Friday, February 14, 2014

Former trustee still wants to serve district

Bates does not currently plan to apply for board vacancy

Express Staff Writer

Former school board Chairman Paul Bates, shown here at a 2013 meeting of the Blaine County School District board of trustees, says he still wants to serve the district, regardless of his decision last month to resign. Photo by staff files

    Former school board Chairman Paul Bates would like to continue serving the Blaine County School District, perhaps even again as a trustee, but Bates said in an interview Wednesday that he does not currently intend on filing for the trustee vacancy that his own resignation created.
    “At this point in time, I haven’t thought about it,” Bates said. “At this point in time, I’m not going to apply. I want to do what’s best for the district and until I know what that is, no action is the best action.
    “If it would serve the School District, I would do it, but that would be up to the school board to determine. I have not lost my enthusiasm.
    “This has always been about what’s best for the district, not about me. It’s about how can I best serve the community and the School District.”

I want to do what’s best for the district and until I know what that is, no action is the best action.”
Paul Bates
Former school board chairman

    Bates’ comments on Wednesday followed a Tuesday night school board meeting in which 10 letters from district patrons or teachers were entered into the public record of the meeting. All 10 letters praised Bates for more than five years of service as a trustee and for his integrity and dedication. All 10 letters also express regret that he tendered his resignation. Three of the letters requested that the school board reinstate him as a trustee.
    His resignation took place during a series of school board executive sessions, with the first held on Friday, Jan. 17, followed by two more on Monday, Jan. 20, and Tuesday, Jan. 21. His resignation came following complaints from some parents that underage people drank alcohol at his mid-valley home during a Dec. 31, 2013, New Year’s Eve party.
    In his letter of resignation, submitted to the board on Jan. 21, Bates acknowledged that the allegations were true, stated that he had gone to bed early and was unaware that guests had arrived at the home with alcohol.

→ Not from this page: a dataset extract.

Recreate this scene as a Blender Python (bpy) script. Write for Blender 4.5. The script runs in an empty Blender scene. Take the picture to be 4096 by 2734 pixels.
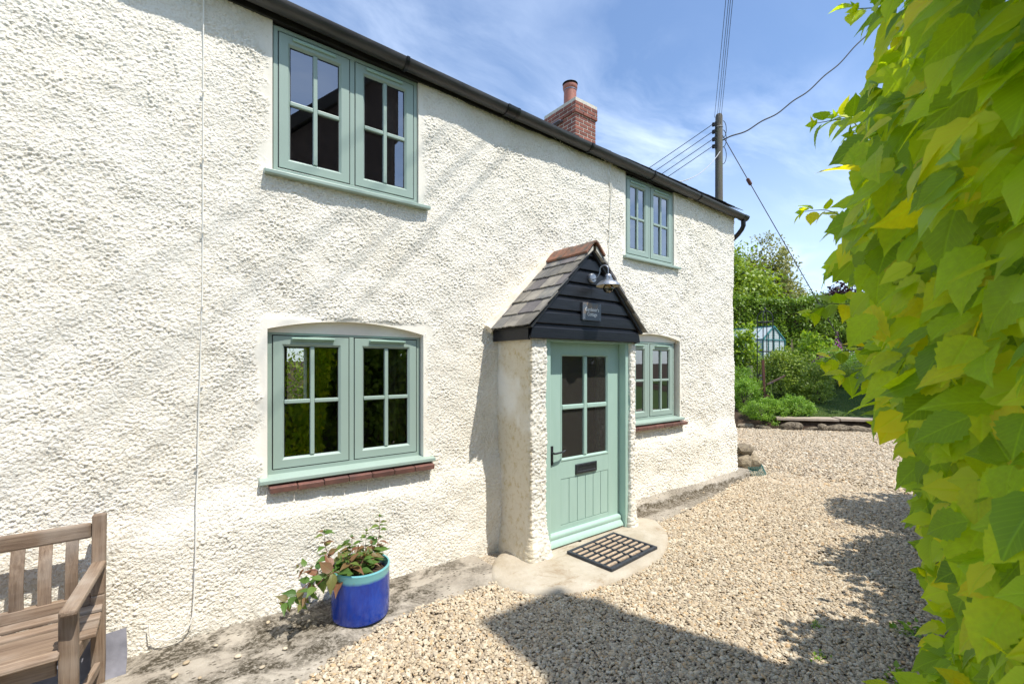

He acknowledged that he was responsible nonetheless.
    According to minutes of five school board meetings held in late January, Bates’ resignation wasn’t officially accepted by the board until a special meeting was held on Jan. 29. At the same meeting, the school board declared that a vacancy existed on the board in trustee Zone No. 4 and determined that anyone interested in filling the vacancy had until Feb. 26 to file a letter of interest with Clerk of the Board Laurie Kaufman.
    Although the resignation was officially submitted on Jan. 20, Bates said Wednesday that the actual decision was made at the board’s first executive session on the issue on Jan. 17.
    “That decision was on the table and the weekend was spent reflecting on it,” Bates said. “But the decision was made on Friday. I made the decision at the first meeting.”
    Bates said further that he does not regret the decision and that it was the right one to make given the circumstances. He also said he was not pressured by other board members to resign.
    “It was absolutely my decision,” he said. “I’m absolutely standing by the decision.”
    Regardless, some district patrons and employees think Bates made the wrong decision. Of the 10 letters filed regarding Bates at Tuesday’s school board meeting, only one was read aloud during the public comment portion. That letter was written and read by Hemingway Elementary School teacher Tracy Atwell, who lives with Bates as his domestic partner but was out of town when the New Year’s Eve Party took place.
    “Every single day since Paul resigned, one, two or three people have come up to me either to tell me to thank Paul for his service, complain that he resigned or let me know how sorry they were that he wouldn’t be representing them,” Atwell said at the meeting. “I think I would have let all this go a month ago if it weren’t for the daily reminders I get from people who are unhappy that Paul resigned.
    “As a citizen and teacher, I have to admit that I am very disappointed with his decision to resign,” Atwell said. “What I find difficult is that one group of citizens did not approve of Paul’s actions and Paul chose to resign before he listened to everyone on this matter.
    “Those of us who thought he should not resign over this dispute were not heard from and an important discussion did not occur. So if this process could work backward, a majority of us believe that Paul’s choices on New Year’s Eve are forgivable and in no way diminish his outstanding work on the school board.”
    Bates said Wednesday that he was not involved in Atwell’s decision to write the letter and to read it at the school board meeting.
    “She needed to get that out of her system,” he said.
    Bates, a longtime volunteer in the School District, even before his election as trustee in 2009, said that regardless of what the future brings for him that he wants to continue his volunteer service to the schools, students and community.
    “If there’s something I can do to help the district, I’m all over it,” Bates said. “I would hope they can find some way to use me.”